I have played the disc both in DVD-A and the 5.1 Dolby Digital version. I liked it both ways. Even in the Dolby digital version, it sometimes frightening as the music builds in volume, and one wonders just how loud it will go. Even my wife can tell when I am playing the Mehta Teldec version, and she normally is content to listen out of a monophonic radio. However, when I play it in 5.1 Dolby digital, it is with a 5.1 speaker setup. Even if the Dolby Digital track is lossy, it's still impressive, and miles ahead of regular CDs. I have yet to hear a CD of M2 that matched the Mehta DVD-A for clarity and dynamic range. The organ is incredible-easily the best I've heard in an audio recording. And it is a driven intense performance like Mehta's earlier VPO one.
Sometimes, I think they must mix the two versions differently. I bought Mehta's DVD-A of Carmina Burana at the same time, and thought it sounded awful-rather muffled and with poor highs and no snap to the brass. I set it aside for a year or two, and then tried it on a DVD video player and it sounded great. However, if you play the track on a non DVD-A player, you also lose a lot of stuff like the librettos, info about the composer, etc.

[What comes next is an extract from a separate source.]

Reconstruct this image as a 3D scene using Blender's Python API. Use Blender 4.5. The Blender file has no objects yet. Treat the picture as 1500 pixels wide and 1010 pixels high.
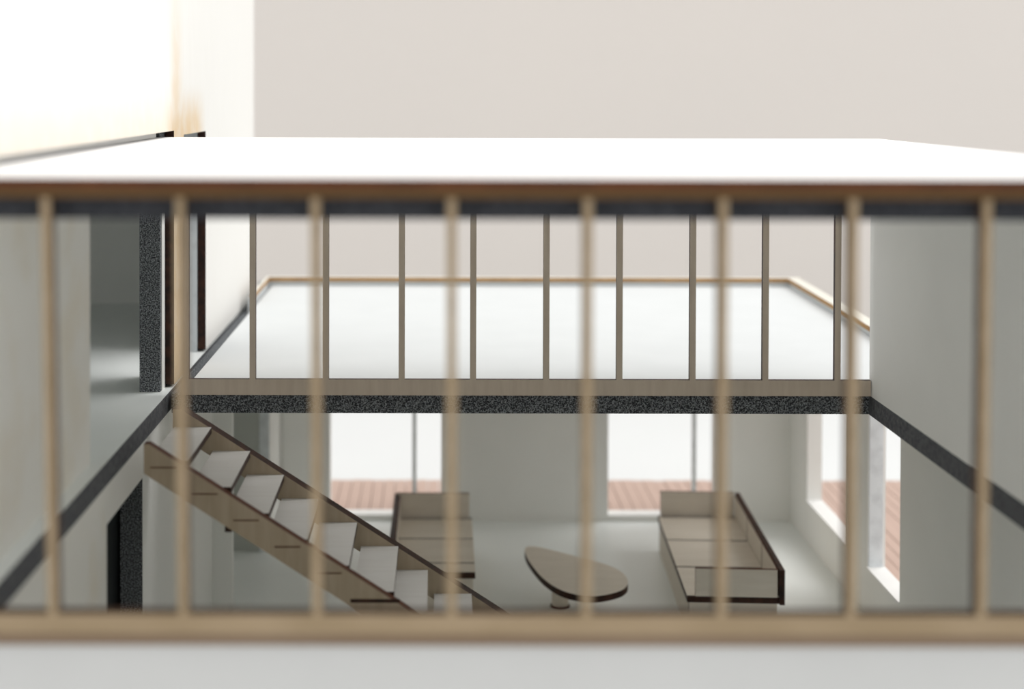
import bpy, math, random
from mathutils import Vector
random.seed(7)
S = bpy.context.scene
COL = S.collection
H = 5.3                      # camera height above the lower floor (building scale: 1 unit = 1 m of the modelled house)

# ------------------------------------------------------------------ camera, world, lights, exposure
cam = bpy.data.cameras.new('camera')
co = bpy.data.objects.new('camera', cam); COL.objects.link(co)
F = 2083.0                   # focal length in pixels of the 1500 px frame (a 50 mm lens)
PITCH = math.radians(0.9)
cam.sensor_fit = 'HORIZONTAL'; cam.sensor_width = 36.0; cam.lens = 36.0 * F / 1500
cam.shift_x = (750 - 640) / 1500
cam.shift_y = -(505 - (135 + F * math.tan(PITCH))) / 1500
co.location = (0, 0, H)
co.rotation_mode = 'QUATERNION'
from mathutils import Matrix
co.rotation_quaternion = (Matrix.Rotation(math.pi / 2 - PITCH, 4, 'X') @ Matrix.Rotation(math.radians(0.13), 4, 'Z')).to_quaternion()
cam.clip_start = 0.05; cam.clip_end = 200
cam.dof.use_dof = True; cam.dof.focus_distance = 11.95
cam.dof.aperture_fstop = (cam.lens / 1000) / 0.140
S.camera = co

w = bpy.data.worlds.new('world'); S.world = w; w.use_nodes = True
w.node_tree.nodes['Background'].inputs[0].default_value = (1.0, 0.985, 0.965, 1)
w.node_tree.nodes['Background'].inputs[1].default_value = 1.12

sun = bpy.data.lights.new('window_daylight', 'SUN'); sun.energy = 1.9; sun.angle = math.radians(50)
sun.color = (1.0, 0.985, 0.96)
so = bpy.data.objects.new('window_daylight', sun); COL.objects.link(so)
so.rotation_euler = Vector((-0.60, -0.14, -0.80)).to_track_quat('-Z', 'Y').to_euler()

S.view_settings.view_transform = 'Standard'; S.view_settings.look = 'None'
S.view_settings.gamma = 1.0; S.view_settings.use_curve_mapping = False
S.view_settings.exposure = 0.0
S.cycles.max_bounces = 16; S.cycles.diffuse_bounces = 12

# ------------------------------------------------------------------ materials
def mat(name, c1, c2=None, scale=6.0, rough=0.75, stretch=(1, 1, 1), bump=0.0, detail=4, lo=0.35, hi=0.65, spec=0.25):
    m = bpy.data.materials.new(name); m.use_nodes = True
    nt = m.node_tree; b = nt.nodes['Principled BSDF']
    b.inputs['Roughness'].default_value = rough
    b.inputs['Specular IOR Level'].default_value = spec
    if c2 is None: c2 = tuple(v * 0.95 for v in c1)
    tc = nt.nodes.new('ShaderNodeTexCoord'); mp = nt.nodes.new('ShaderNodeMapping')
    mp.inputs['Scale'].default_value = stretch
    n = nt.nodes.new('ShaderNodeTexNoise'); n.inputs['Scale'].default_value = scale; n.inputs['Detail'].default_value = detail
    r = nt.nodes.new('ShaderNodeValToRGB')
    r.color_ramp.elements[0].position = lo; r.color_ramp.elements[1].position = hi
    r.color_ramp.elements[0].color = (*c1, 1); r.color_ramp.elements[1].color = (*c2, 1)
    L = nt.links.new
    L(tc.outputs['Object'], mp.inputs['Vector']); L(mp.outputs['Vector'], n.inputs['Vector'])
    L(n.outputs['Fac'], r.inputs['Fac']); L(r.outputs['Color'], b.inputs['Base Color'])
    if bump:
        bp = nt.nodes.new('ShaderNodeBump'); bp.inputs['Strength'].default_value = bump; bp.inputs['Distance'].default_value = 0.02
        L(n.outputs['Fac'], bp.inputs['Height']); L(bp.outputs['Normal'], b.inputs['Normal'])
    return m

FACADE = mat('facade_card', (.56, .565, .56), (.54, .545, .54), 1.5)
WHITE = mat('white_card', (.88, .88, .87), (.85, .85, .845), 3)
INNER = mat('inner_white_card', (.87, .875, .855), (.845, .85, .83), 1.3)
FLOORM = mat('floor_card', (.85, .885, .88), (.825, .86, .855), 1.0, rough=.42, spec=.45)
STAINED = mat('smoke_stained_card', (.85, .84, .80), (.80, .75, .65), 1.6, lo=.5, hi=.75)
DECK = mat('terrace_card', (.64, .665, .675), (.625, .65, .66), 2)
FELT = mat('dark_grey_felt', (.032, .035, .04), (.40, .425, .445), 95, rough=1, bump=.5, detail=2.5, lo=.42, hi=.72, spec=.05)
FELTS = mat('sawn_felt', (.09, .092, .102), (.17, .175, .185), 30, rough=1, bump=.3, detail=5, lo=.3, hi=.75, spec=.05)
FELTD = mat('dark_roof_felt', (.03, .032, .037), (.07, .072, .08), 30, rough=1, bump=.3, detail=5, lo=.3, hi=.75, spec=.05)
FELTL = mat('pale_grey_felt', (.80, .84, .87), (.62, .65, .68), 7, rough=1, detail=6, lo=.45, hi=.8, spec=.05)
WOOD = mat('plywood_face', (.42, .345, .255), (.37, .30, .215), 2.2, stretch=(8, 8, 1), rough=.6, detail=3)
TREADM = mat('tread_card', (.67, .655, .635), (.63, .61, .585), 2.2, stretch=(1, 8, 8), rough=.6, detail=3)
REARM = mat('rear_frame_plywood', (.62, .53, .435), (.57, .48, .39), 2.2, stretch=(8, 8, 1), rough=.6, detail=3)
GREYC = mat('grey_card', (.52, .54, .51), (.50, .52, .49), 2)
CREAM = mat('cream_card', (.70, .685, .62), (.68, .665, .60), 2)
CHAR = mat('charred_edge', (.055, .024, .012), (.035, .014, .008), 5, rough=.6)
STRIP = mat('dull_brown', (.24, .17, .115), (.21, .145, .095), 3, stretch=(.6, 6, 6), rough=.6)  # dull brown for the recessed strip below the bottom rail
RAILSHADE = mat('shaded_rail_plywood', (.135, .072, .024), (.11, .058, .018), 3, stretch=(.6, 6, 6), rough=.6)  # darker brown carries the roof overhang's shade on the front top rail
WOODL = mat('plywood_pale_face', (.76, .70, .62), (.71, .65, .565), 2.2, stretch=(1, 8, 8), rough=.6, detail=3)
OAK = mat('front_frame_plywood', (.325, .245, .155), (.28, .208, .125), 2.2, stretch=(1, 8, 4), rough=.6, detail=3)
BURNT = mat('burnt_edge', (.018, .008, .006), (.055, .020, .011), 14, rough=.55, detail=4)
SCORCH = mat('scorched_edge', (.105, .030, .009), (.07, .019, .006), 5, rough=.6, detail=4)
TOAST = mat('toasted_edge', (.40, .225, .075), (.31, .16, .045), 4, rough=.6, detail=4)
PINK = mat('plank_wood', (.49, .365, .31), (.455, .335, .285), 2.5, stretch=(9, .6, 1), rough=.7)
BLACK = mat('black_card', (.010, .013, .014), (.014, .017, .018), 3, rough=.8)
TABLE = mat('white_tabletop', (.675, .695, .70), (.665, .683, .69), .3)
BACKM = mat('backdrop_paper', (.705, .665, .63), (.69, .652, .62), .12)

def stain_mat():
    """White laser-cut card with the yellow scorch that the laser left round the openings."""
    m = mat('tower_card', (.76, .755, .735), (.74, .735, .71), 2.0, stretch=(1, 30, 1))
    nt = m.node_tree; L = nt.links.new; b = nt.nodes['Principled BSDF']; ramp = b.inputs['Base Color'].links[0].from_node
    tc = nt.nodes.new('ShaderNodeTexCoord'); sx = nt.nodes.new('ShaderNodeSeparateXYZ'); L(tc.outputs['Object'], sx.inputs[0])
    def mth(op, a, bb):
        n = nt.nodes.new('ShaderNodeMath'); n.operation = op
        for i, v in enumerate((a, bb)):
            if isinstance(v, (int, float)): n.inputs[i].default_value = v
            else: L(v, n.inputs[i])
        return n.outputs[0]
    def rng(v, a, bb, c, d):
        n = nt.nodes.new('ShaderNodeMapRange'); n.interpolation_type = 'SMOOTHSTEP'
        n.inputs[1].default_value = a; n.inputs[2].default_value = bb; n.inputs[3].default_value = c; n.inputs[4].default_value = d
        L(v, n.inputs[0]); return n.outputs[0]
    y, z = sx.outputs[1], sx.outputs[2]
    up = rng(z, H - .36, H + .10, 1.0, 0.0)                 # scorch just above the lower edge
    up2 = rng(z, H - .36, H + 1.3, .55, 0.0)
    near = mth('MULTIPLY', rng(y, 11.2, 12.1, 0.0, 1.0), rng(y, 13.0, 13.7, 1.0, 0.0))
    strip = mth('MULTIPLY', rng(y, 11.72, 12.02, 0.0, 1.0), rng(y, 12.08, 12.5, 1.0, 0.0))
    wide = mth('MULTIPLY', up, .30)
    s = mth('MAXIMUM', mth('MULTIPLY', near, mth('MULTIPLY', up, .8)), mth('MULTIPLY', strip, up2))
    s = mth('MAXIMUM', s, mth('MULTIPLY', wide, rng(y, 12.3, 12.5, 1.0, 0.0)))
    n = nt.nodes.new('ShaderNodeTexNoise'); n.inputs['Scale'].default_value = 5; L(tc.outputs['Object'], n.inputs['Vector'])
    s = mth('MULTIPLY', s, rng(n.outputs['Fac'], .25, .6, .65, 1.0))
    mx = nt.nodes.new('ShaderNodeMix'); mx.data_type = 'RGBA'
    L(s, mx.inputs[0]); L(ramp.outputs['Color'], mx.inputs[6]); mx.inputs[7].default_value = (.66, .47, .25, 1)
    L(mx.outputs[2], b.inputs['Base Color'])
    return m
TOWER = stain_mat()

# ------------------------------------------------------------------ mesh helpers
class MB:
    """Collects boxes and prisms, each face with its own material, into ONE mesh."""
    def __init__(self): self.v = []; self.f = []; self.m = []; self.ms = []
    def mi(self, m):
        if m not in self.ms: self.ms.append(m)
        return self.ms.index(m)
    def box(self, lo, hi, m, **over):
        """over: nx, px, ny, py, nz, pz = material of that side"""
        (x0, y0, z0), (x1, y1, z1) = lo, hi
        k = len(self.v)
        self.v += [(x0, y0, z0), (x1, y0, z0), (x1, y1, z0), (x0, y1, z0), (x0, y0, z1), (x1, y0, z1), (x1, y1, z1), (x0, y1, z1)]
        for key, q in (('nz', (0, 3, 2, 1)), ('pz', (4, 5, 6, 7)), ('ny', (0, 1, 5, 4)), ('px', (1, 2, 6, 5)), ('py', (2, 3, 7, 6)), ('nx', (3, 0, 4, 7))):
            self.f.append([k + i for i in q]); self.m.append(self.mi(over.get(key, m)))
        return self
    def plate(self, lo, hi, thin, face, edge, **over):
        d = {}
        for a in 'xyz':
            mm = face if a == thin else edge
            d['n' + a] = mm; d['p' + a] = mm
        d.update(over)
        return self.box(lo, hi, face, **d)
    def prism(self, pts, a, b, axis, face, edge):
        """polygon pts (2-D) extruded from a to b along axis ('y': pts are x,z; 'z': pts are x,y)"""
        n = len(pts); k = len(self.v)
        area = sum(pts[i][0] * pts[(i + 1) % n][1] - pts[(i + 1) % n][0] * pts[i][1] for i in range(n))
        if area < 0: pts = pts[::-1]
        for t in (a, b):
            for p in pts: self.v.append((p[0], t, p[1]) if axis == 'y' else (p[0], p[1], t))
        fi, ei = self.mi(face), self.mi(edge)
        A = list(range(k, k + n)); B = list(range(k + n, k + 2 * n))
        if axis == 'y': self.f += [A, B[::-1]]
        else: self.f += [A[::-1], B]
        self.m += [fi, fi]
        for i in range(n):
            j = (i + 1) % n
            q = [A[i], A[j], B[j], B[i]]
            self.f.append(q if axis == 'z' else q[::-1]); self.m.append(ei)
        return self
    def build(self, name, parent=None, loc=None):
        me = bpy.data.meshes.new(name); me.from_pydata(self.v, [], self.f)
        for m in self.ms: me.materials.append(m)
        for p, i in zip(me.polygons, self.m): p.material_index = i
        me.update()
        o = bpy.data.objects.new(name, me); COL.objects.link(o)
        if parent: o.parent = parent
        if loc: o.location = loc
        return o

def tag(o, label, cat, group=None, kind=None):
    o['label'] = label; o['category'] = cat
    if group: o['group'] = group
    if kind: o['kind'] = kind
    return o
def struct(o, label, cat): return tag(o, label, cat, kind='structure')
def thing(name, loc, label, cat, rz=0, group=None):
    o = bpy.data.objects.new(name, None); COL.objects.link(o); o.location = loc; o.rotation_euler = (0, 0, rz)
    return tag(o, label, cat, group)
def B(x0, x1, y0, y1, z0, z1):   # heights are given relative to the camera, turned into heights above the lower floor
    return (x0, y0, z0 + H), (x1, y1, z1 + H)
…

My DVD-A equipped player was also a DVD-video player. If one played a DVD-A disc, it would not allow you to play it in the DVD video version, and one could only hear the DVD-A track by connecting the 5.1 analog audio outputs to the receiver. I recently upgraded to a HD DVD player, so I pulled my DVD player that also plays DVD-A out of the system to make room for the new HD player. But I liked the Dolby digital or DTS tracks on the discs well enough to do without the other player. I've only got 3 or 4 DVD-A titles, and they do not produce all that many, so i would not recommend getting a DVD-A player with little content available for purchase. SACD seems to be the high-def audio of choicethese days.